State Police K9 Units Conduct 'Pre-Emptive' Drug Sweep of PCHS

The high school was locked down Thursday as state police K9 units swept lockers and other areas for drugs.

State troopers with drug-sniffing dogs searched lockers and other areas of on Thursday in what school officials called a "pre-emptive sweep" for illegal substances.

Nothing illegal was found in the search, which the school district said was "part of improved surveillance and enforcement by school administration and local police."

The school district did not name the participating police agency in a press release issued on Thursday afternoon, but Port Chester police said they learned it was state police units from Troop K after receiving several calls from parents. The parents told police they'd received calls and texts from their children while the school was in lockdown. The school is just over the village line and falls under the jurisdiction of the Rye Brook Police Department, but Rye Brook police were not involved.

It's not clear if a specific incident triggered the sweep, although the rumors abound among students and parents.
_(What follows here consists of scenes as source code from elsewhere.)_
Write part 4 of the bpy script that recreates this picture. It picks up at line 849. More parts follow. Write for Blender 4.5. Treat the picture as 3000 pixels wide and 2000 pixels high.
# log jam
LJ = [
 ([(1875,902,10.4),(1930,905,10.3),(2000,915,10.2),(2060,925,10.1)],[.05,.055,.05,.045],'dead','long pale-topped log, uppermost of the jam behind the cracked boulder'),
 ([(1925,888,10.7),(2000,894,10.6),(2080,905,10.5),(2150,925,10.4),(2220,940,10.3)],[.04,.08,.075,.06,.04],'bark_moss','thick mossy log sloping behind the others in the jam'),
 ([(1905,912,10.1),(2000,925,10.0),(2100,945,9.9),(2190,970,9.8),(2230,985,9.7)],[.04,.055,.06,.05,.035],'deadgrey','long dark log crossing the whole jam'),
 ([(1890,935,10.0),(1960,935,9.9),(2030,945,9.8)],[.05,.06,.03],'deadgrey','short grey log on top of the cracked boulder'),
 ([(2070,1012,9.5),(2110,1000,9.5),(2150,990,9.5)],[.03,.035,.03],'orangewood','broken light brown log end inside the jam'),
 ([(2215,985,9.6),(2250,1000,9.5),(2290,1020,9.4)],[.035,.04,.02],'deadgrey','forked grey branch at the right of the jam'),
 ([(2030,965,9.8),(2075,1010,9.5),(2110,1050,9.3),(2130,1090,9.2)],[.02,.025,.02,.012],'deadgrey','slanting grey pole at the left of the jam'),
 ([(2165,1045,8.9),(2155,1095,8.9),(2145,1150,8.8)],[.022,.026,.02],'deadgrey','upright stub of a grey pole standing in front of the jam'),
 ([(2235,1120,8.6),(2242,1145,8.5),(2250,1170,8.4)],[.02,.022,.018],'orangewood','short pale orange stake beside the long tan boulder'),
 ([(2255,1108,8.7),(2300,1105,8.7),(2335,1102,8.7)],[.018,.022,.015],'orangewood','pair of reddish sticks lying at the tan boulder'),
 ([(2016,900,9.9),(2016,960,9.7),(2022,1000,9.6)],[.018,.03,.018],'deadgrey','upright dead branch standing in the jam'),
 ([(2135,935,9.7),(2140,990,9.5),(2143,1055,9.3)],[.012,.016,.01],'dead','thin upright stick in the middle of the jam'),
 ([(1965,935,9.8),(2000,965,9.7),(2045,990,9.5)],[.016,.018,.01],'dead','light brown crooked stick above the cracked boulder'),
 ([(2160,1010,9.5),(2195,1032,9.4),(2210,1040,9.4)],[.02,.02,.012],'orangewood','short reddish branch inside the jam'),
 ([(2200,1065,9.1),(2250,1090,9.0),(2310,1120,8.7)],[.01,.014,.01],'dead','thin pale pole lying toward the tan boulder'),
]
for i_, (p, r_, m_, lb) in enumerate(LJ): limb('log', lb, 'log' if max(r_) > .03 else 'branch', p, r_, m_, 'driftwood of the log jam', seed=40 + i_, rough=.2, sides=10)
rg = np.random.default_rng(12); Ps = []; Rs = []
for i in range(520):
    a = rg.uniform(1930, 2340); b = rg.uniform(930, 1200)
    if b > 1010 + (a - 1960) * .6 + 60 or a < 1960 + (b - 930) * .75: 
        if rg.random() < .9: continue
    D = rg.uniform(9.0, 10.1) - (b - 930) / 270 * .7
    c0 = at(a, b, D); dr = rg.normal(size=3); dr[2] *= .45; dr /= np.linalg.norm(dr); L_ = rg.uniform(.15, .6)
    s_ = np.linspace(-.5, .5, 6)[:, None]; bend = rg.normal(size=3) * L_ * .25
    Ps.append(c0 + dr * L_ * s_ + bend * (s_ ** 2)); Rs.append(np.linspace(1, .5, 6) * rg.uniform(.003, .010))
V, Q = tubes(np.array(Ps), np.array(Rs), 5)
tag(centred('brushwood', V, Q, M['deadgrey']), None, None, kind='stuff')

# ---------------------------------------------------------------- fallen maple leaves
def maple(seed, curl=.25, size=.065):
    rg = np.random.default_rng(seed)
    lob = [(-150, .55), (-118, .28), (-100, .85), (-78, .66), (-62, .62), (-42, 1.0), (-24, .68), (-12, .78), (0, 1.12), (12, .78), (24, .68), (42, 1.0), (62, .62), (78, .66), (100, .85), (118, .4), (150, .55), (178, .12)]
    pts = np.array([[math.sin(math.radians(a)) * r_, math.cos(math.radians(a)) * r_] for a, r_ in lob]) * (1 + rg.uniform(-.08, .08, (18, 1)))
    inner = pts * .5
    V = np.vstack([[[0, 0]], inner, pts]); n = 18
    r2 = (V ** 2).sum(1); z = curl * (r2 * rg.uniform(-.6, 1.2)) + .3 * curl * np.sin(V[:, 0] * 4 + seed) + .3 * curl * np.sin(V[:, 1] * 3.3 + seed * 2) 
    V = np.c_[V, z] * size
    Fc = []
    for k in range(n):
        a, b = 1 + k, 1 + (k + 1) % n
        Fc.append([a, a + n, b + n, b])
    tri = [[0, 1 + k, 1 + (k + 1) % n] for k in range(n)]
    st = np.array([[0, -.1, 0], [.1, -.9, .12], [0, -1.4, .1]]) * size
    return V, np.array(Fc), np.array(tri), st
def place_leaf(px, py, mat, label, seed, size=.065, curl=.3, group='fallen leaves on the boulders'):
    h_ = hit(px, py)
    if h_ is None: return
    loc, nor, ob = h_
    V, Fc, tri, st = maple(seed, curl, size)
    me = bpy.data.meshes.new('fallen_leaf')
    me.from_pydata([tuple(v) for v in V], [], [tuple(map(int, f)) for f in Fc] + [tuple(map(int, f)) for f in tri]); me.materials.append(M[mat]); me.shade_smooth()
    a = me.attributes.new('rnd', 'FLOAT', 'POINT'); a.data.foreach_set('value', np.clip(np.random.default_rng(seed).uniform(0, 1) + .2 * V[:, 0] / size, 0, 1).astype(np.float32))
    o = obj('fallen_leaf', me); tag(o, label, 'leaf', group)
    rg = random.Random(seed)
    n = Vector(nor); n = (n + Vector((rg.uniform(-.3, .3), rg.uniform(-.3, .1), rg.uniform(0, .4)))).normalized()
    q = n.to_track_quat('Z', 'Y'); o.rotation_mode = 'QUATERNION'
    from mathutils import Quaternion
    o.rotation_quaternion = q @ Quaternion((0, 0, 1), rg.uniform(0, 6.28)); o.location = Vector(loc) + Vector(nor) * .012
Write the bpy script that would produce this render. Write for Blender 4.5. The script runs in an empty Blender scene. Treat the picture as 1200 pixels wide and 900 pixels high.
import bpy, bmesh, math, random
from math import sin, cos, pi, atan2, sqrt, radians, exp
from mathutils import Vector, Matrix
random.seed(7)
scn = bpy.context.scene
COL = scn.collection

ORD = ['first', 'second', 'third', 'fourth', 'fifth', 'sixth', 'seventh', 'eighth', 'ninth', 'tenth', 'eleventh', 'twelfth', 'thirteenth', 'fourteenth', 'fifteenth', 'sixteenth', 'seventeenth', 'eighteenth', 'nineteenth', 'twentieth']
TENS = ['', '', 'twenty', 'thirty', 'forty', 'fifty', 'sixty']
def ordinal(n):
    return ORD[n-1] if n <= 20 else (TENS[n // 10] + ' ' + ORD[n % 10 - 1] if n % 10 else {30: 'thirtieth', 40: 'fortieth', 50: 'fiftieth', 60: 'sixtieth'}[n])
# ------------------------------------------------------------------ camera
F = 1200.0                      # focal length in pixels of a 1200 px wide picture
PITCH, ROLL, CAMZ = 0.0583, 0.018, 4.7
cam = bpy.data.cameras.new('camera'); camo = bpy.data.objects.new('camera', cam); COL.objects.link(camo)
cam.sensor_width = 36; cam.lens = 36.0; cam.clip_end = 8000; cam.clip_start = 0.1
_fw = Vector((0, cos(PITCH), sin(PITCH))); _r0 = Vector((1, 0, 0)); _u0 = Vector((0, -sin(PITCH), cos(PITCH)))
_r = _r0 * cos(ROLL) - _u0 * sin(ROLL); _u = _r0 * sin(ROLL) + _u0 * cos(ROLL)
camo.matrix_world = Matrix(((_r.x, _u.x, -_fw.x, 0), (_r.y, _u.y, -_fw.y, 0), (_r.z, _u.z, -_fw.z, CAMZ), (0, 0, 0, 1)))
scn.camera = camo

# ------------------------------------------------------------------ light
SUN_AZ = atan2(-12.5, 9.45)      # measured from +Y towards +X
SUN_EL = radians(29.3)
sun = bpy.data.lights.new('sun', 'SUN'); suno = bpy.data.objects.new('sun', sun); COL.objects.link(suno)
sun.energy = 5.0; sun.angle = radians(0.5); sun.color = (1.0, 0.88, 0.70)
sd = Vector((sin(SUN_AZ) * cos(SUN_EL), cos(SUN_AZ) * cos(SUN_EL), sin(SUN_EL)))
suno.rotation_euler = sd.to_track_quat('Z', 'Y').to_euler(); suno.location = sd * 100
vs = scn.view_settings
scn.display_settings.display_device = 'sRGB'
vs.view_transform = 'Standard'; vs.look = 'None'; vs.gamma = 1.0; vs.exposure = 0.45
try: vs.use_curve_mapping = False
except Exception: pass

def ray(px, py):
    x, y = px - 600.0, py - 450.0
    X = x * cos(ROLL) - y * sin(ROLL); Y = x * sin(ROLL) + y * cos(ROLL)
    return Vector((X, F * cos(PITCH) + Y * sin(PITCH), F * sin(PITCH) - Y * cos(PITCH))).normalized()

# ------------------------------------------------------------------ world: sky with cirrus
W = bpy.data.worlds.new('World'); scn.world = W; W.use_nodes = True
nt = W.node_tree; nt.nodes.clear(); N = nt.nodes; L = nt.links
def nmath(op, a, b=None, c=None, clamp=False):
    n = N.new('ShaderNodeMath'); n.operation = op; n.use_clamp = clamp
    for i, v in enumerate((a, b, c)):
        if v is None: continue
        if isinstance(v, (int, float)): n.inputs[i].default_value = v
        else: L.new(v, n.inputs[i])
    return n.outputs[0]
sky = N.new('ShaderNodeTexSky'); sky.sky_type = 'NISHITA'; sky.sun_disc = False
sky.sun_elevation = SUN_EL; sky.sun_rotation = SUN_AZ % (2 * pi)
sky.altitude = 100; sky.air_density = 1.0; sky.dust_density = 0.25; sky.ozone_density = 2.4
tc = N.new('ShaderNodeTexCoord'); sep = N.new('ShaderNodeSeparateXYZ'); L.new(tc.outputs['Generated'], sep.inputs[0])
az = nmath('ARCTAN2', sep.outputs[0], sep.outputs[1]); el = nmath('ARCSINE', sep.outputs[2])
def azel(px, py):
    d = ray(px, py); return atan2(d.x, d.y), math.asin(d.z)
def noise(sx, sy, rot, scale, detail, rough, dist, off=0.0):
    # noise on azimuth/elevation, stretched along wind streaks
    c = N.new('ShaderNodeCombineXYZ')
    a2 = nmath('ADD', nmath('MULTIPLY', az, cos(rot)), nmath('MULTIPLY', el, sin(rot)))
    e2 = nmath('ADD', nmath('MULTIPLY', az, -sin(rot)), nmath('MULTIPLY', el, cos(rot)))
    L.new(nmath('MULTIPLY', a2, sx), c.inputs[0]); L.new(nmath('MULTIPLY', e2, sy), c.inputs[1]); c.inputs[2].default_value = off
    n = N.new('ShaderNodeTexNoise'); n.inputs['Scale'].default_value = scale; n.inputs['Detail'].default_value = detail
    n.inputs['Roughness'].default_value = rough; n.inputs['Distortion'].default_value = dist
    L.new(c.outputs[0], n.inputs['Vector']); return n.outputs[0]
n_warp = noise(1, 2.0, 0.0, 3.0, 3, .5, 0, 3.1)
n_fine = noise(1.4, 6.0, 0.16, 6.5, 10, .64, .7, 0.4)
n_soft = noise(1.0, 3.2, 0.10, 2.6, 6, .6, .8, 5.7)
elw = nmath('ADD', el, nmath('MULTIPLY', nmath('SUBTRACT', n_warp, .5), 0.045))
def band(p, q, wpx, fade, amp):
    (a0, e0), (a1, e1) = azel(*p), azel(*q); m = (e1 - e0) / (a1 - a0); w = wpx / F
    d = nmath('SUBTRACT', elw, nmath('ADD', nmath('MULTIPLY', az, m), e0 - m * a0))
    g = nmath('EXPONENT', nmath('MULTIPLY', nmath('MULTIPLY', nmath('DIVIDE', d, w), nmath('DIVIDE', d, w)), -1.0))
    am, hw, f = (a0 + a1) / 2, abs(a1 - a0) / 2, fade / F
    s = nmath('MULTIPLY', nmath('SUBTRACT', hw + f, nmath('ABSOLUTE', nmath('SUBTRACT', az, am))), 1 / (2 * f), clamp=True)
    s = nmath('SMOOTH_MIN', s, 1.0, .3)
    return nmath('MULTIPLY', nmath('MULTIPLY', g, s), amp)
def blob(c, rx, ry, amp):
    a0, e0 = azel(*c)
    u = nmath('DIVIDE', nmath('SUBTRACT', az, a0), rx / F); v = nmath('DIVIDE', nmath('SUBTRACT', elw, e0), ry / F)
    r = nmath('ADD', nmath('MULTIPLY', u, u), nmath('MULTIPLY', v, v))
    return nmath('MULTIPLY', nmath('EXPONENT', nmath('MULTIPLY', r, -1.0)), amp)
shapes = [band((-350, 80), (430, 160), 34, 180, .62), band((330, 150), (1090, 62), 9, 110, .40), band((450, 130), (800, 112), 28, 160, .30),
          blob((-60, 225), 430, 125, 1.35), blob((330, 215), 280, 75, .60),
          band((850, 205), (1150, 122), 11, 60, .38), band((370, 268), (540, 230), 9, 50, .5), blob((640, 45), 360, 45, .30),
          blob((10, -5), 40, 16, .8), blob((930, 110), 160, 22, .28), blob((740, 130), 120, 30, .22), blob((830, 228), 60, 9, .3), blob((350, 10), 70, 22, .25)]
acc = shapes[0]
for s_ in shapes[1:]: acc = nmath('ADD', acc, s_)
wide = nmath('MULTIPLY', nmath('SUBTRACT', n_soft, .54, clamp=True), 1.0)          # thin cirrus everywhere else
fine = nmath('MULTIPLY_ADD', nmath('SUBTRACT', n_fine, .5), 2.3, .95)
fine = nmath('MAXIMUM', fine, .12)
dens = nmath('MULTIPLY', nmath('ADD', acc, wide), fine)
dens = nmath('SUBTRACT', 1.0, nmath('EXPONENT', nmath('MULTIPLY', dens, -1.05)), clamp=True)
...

Calls to Port Chester High School Principal Mitchell Combs were referred to the district office on Thursday.

“Our goal is to discourage inappropriate and illegal behavior as well as to prevent bad decision-making,” Combs said in a press release. “If that means students who commit illegal acts that endanger our student body end up facing serious consequences, then so be it.”

One student said she was in the high school auditorium during a free period with other students when a teacher came in and told them to report to the computer lab.

She waited with about 20 other students in the lab for one school period until teachers announced the lock-down was over and they could return to their normal class schedules. A teacher turned the lights off, and the students were told to sit on the ground underneath a table during the duration of the lock-down.

Other students were kept in their classrooms during the drug sweep.

School officials said the sweep is part of ongoing efforts to enforce a zero-tolerance environment. They cited several recent education efforts, anti-drug literature and school assemblies as other components of their anti-drug campaign.

Students who are caught with drugs face disciplinary action, while students who possess drugs with the "intent to sell" face expulsion.